Recipe for an Disappointing Music Performance

Recipe for an Disappointing Music Performance


1. Try out a bunch of new material that you haven’t yet given things like “hooks” or “choruses.” Choose a new loop that you like and repeat it for about four minutes with lots of distortion. Be as stoned as the crowd.
2. Refuse to play your biggest hits. You’re sick of that shit. Show the crowd you kind of hate them by playing only songs that even you realize are B-sides.
3. Be sober and nervous. Don’t talk to the crowd, just sit there and brush your hair out of your face and wonder why you didn’t take that Xanax that one girl offered you. You could banter with your drummer, but he looks kind of tired.
4. Be too nice to the crowd. Say, “I love [city!]” no matter where you are. Make the crowd cheer for their city with you. Repeat “my fans are the best!” several times.
5. Have a guest performer join you and sing everything you sing in unison.

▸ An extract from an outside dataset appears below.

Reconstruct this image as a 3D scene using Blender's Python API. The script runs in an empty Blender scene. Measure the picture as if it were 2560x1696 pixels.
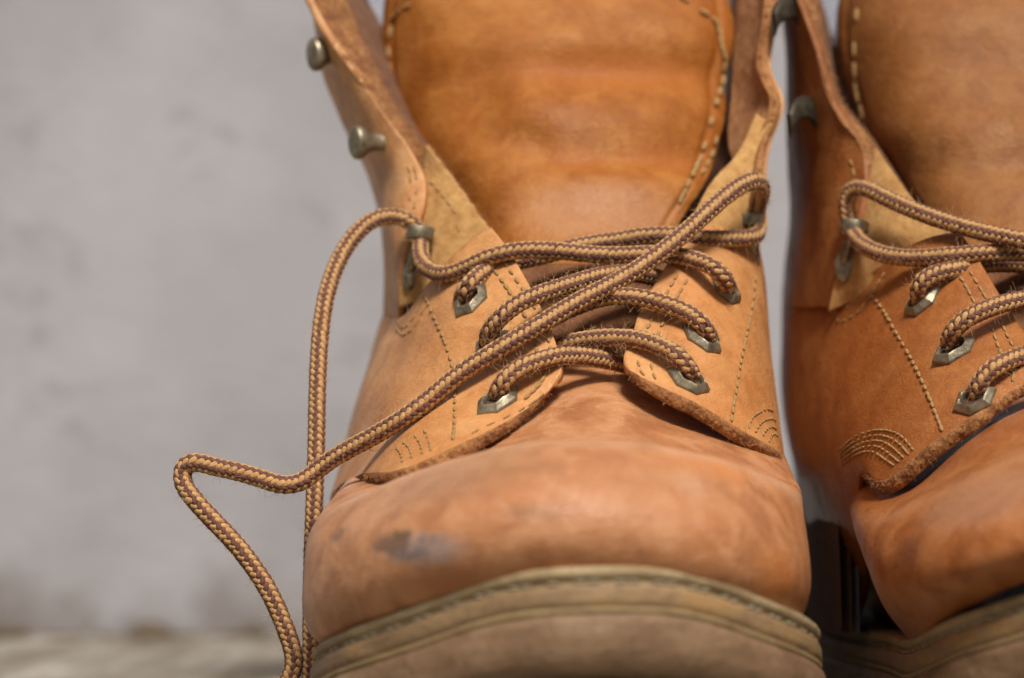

6. Talk to your other bandmates, but not on the mic. Give them instructions or just banter about something or other that the crowd can’t hear.
7. Stand still the whole time.
8. Always give the same performance, no matter what. Have zero costumes or outfits, no live painters, no masks, no toys, no special dances.
9. Play somewhere where the Flaming Lips once played. You will naturally look unimpressive by comparison, no matter what.
10. End your show with, “We’re selling T-shirts in the back.”